Their brilliance, their strength in the face of adversity, their generosity in victory and grace in defeat … it all makes the Olympics a must-watch event every four years. Olympians exhibit levels of humanity that the people responsible for creating, hosting and running the Games struggle to match.

On the high, windy hills of the National Cross Country Center, Ivo Niskanen of Finland easily won the men’s 15km cross country race, defeating his nearest challenger by 23 seconds. It was Niskanen’s moment, his opportunity to ascend to the podium and enjoy a brief moment as the best in the world at what he did.

Instead, he waited.

Finland's Iivo Niskanen (center) celebrates winning the gold medal in the cross-country skiing 15km race, along with silver medallist Alexander Bolshunov of ROC (left) and bronze medallist Johannes Hoesflot Klaebo of Norway at the Beijing 2022 Winter Olympics, on February 11, 2022 in Zhangjiakou, China. (Clive Rose/Getty Images)
Clive Rose via Getty Images

Niskanen stood at the finish line and waited for every single one of the 94 skiers behind him to finish the race. The last, Colombia’s Carlos Andres Quintana, finished nearly 20 clock minutes behind Niskanen, and a half hour behind him because of the staggered start. But Niskanen made it clear that his medal ceremony would not begin until Quintana crossed the finish line. Olympians know exactly how hard it is to reach this level, regardless of where one finishes.

“Well done,” Niskanen told Quintana, who said later he had been struggling the entire race.

“You need to respect each other as an athlete,” Niskanen said after the race. “Everyone has done lots of work to be here and it means a lot to take him across the finish line. You need that kind of respect in these Olympic Games. Smaller countries don't have as much budget as the best nations.”

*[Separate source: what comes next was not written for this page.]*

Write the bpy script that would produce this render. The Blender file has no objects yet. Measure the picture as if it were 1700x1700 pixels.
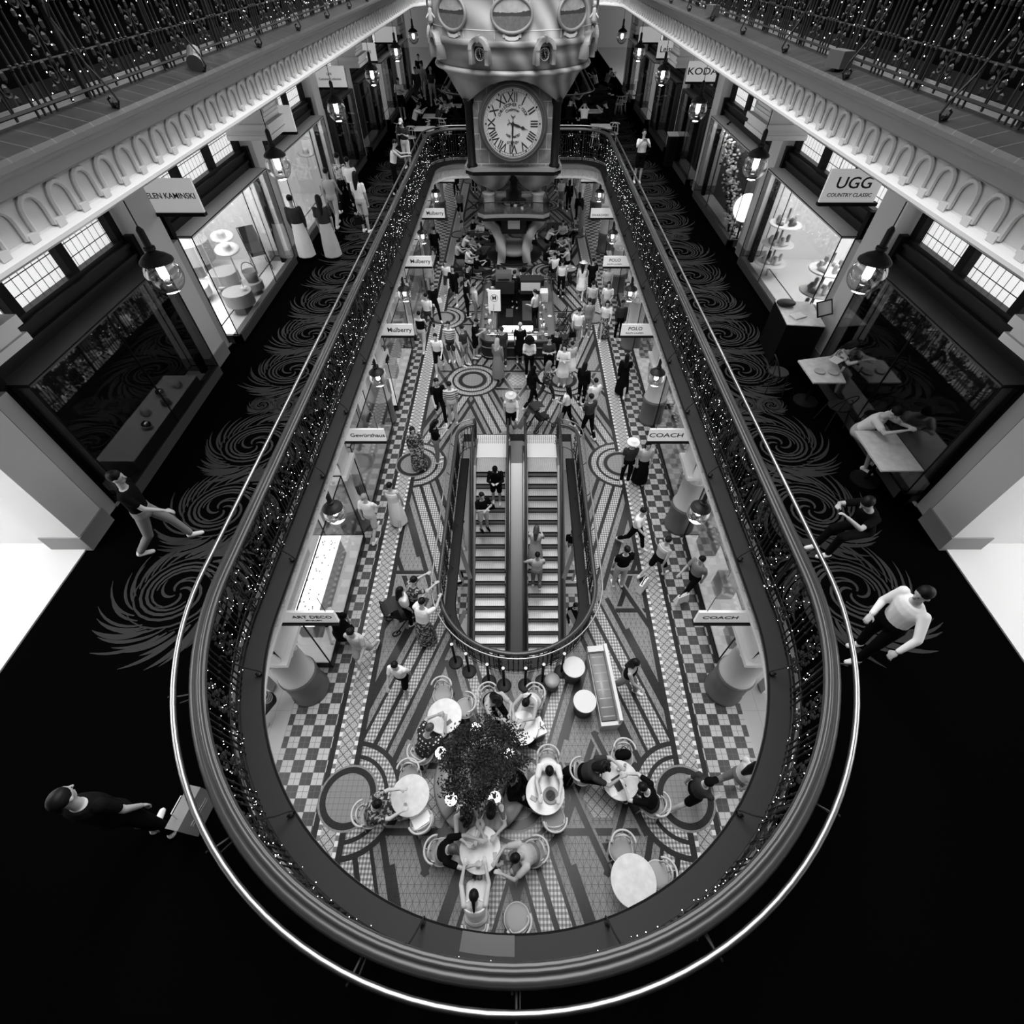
import bpy, bmesh, math, random
from mathutils import Vector, Matrix, Euler
random.seed(7)
PI = math.pi
S = bpy.context.scene
COL = S.collection
# ---------------------------------------------------------------- camera
FPX, PCX, PCY, PITCH = 805.0, 861.0, 850.0, math.atan(955/805)
CAM = Vector((0.04, 0.0, 11.2))
cd = bpy.data.cameras.new('camera'); co = bpy.data.objects.new('camera', cd); COL.objects.link(co)
cd.sensor_width = 36; cd.lens = 36*FPX/1700; cd.shift_x = -(PCX-850)/1700; cd.clip_start = 0.02; cd.clip_end = 200
co.location = CAM; co.rotation_euler = (PI/2-PITCH, 0, 0)
S.camera = co
# ---------------------------------------------------------------- light and exposure
w = bpy.data.worlds.new('world'); S.world = w; w.use_nodes = True
nt = w.node_tree; nt.nodes.clear()
wo = nt.nodes.new('ShaderNodeOutputWorld'); bg = nt.nodes.new('ShaderNodeBackground')
bg.inputs[0].default_value = (1, 1, 1, 1); bg.inputs[1].default_value = 0.6
nt.links.new(bg.outputs[0], wo.inputs[0])
S.view_settings.view_transform = 'Standard'; S.view_settings.look = 'None'
S.view_settings.gamma = 1; S.view_settings.exposure = 1.0; S.view_settings.use_curve_mapping = False
S.cycles.max_bounces = 6; S.cycles.diffuse_bounces = 3; S.cycles.glossy_bounces = 2
S.cycles.transparent_max_bounces = 12; S.cycles.transmission_bounces = 4
S.cycles.caustics_reflective = False; S.cycles.caustics_refractive = False
S.cycles.sample_clamp_indirect = 3.0
def area(name, loc, sx, sy, power, rot=(0, 0, 0)):
    l = bpy.data.lights.new(name, 'AREA'); l.shape = 'RECTANGLE'; l.size = sx; l.size_y = sy; l.energy = power
    o = bpy.data.objects.new(name, l); o.location = loc; o.rotation_euler = rot; COL.objects.link(o); return o
# the glazed roof of the arcade runs above the well: soft daylight
area('skylight', (0, 16, 19.5), 6.5, 30, 3000)
# ---------------------------------------------------------------- materials
M = {}
def newmat(name):
    m = bpy.data.materials.new(name); m.use_nodes = True; n = m.node_tree
    return m, n, n.nodes['Principled BSDF']
def mat(name, c, rough=0.6, metal=0.0, emit=0.0, spec=0.5, bump=0.0, bscale=30, var=0.0, vscale=4):
    if name in M: return M[name]
    m, n, b = newmat(name)
    b.inputs['Base Color'].default_value = (c, c, c, 1); b.inputs['Roughness'].default_value = rough
    b.inputs['Metallic'].default_value = metal; b.inputs['Specular IOR Level'].default_value = spec
    if emit:
        b.inputs['Emission Color'].default_value = (1, 1, 1, 1); b.inputs['Emission Strength'].default_value = emit
    tc = n.nodes.new('ShaderNodeTexCoord')
    if var:
        nz = n.nodes.new('ShaderNodeTexNoise'); nz.inputs['Scale'].default_value = vscale; nz.inputs['Detail'].default_value = 4
        n.links.new(tc.outputs['Object'], nz.inputs['Vector'])
        cr = n.nodes.new('ShaderNodeValToRGB'); a, d = max(0, c*(1-var)), min(1, c*(1+var))
        cr.color_ramp.elements[0].position = .35; cr.color_ramp.elements[1].position = .65
        cr.color_ramp.elements[0].color = (a, a, a, 1); cr.color_ramp.elements[1].color = (d, d, d, 1)
        n.links.new(nz.outputs[0], cr.inputs[0]); n.links.new(cr.outputs[0], b.inputs['Base Color'])
    if bump:
        nz = n.nodes.new('ShaderNodeTexNoise'); nz.inputs['Scale'].default_value = bscale
        n.links.new(tc.outputs['Object'], nz.inputs['Vector'])
        bp = n.nodes.new('ShaderNodeBump'); bp.inputs['Strength'].default_value = bump; bp.inputs['Distance'].default_value = .01
        n.links.new(nz.outputs[0], bp.inputs['Height']); n.links.new(bp.outputs[0], b.inputs['Normal'])
    M[name] = m; return m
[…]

Colombia doesn’t exactly have a lengthy history of Winter Olympics success. The nation has only competed in three Winter Olympics — 2010, 2018 and this year — and its best performance to date was a 19th-place finish in the speed skating mass start by Laura Gomez in 2018. Quintana, one of Colombia’s flagbearers in the Opening Ceremony, is one of only three Colombian athletes at the Games this year.

Quintana only began cross-country skiing three years ago, seeing it as the only viable route to achieving his dream of reaching the Olympics.

“I decided to change sport because, even though I wanted triathlon so much and I was doing well nationally, I saw that I could not achieve the dream of my life, which was to qualify for the Olympic Games,” he told a local newspaper in 2021. “So I was looking for another sport in which I had that possibility, I looked at some summer disciplines, but since I didn't find what I wanted, so I decided to look at the winter ones and I found that skiing was the ideal, it suited my conditions.”

He made it. And no matter where he finished, he’s still an Olympian.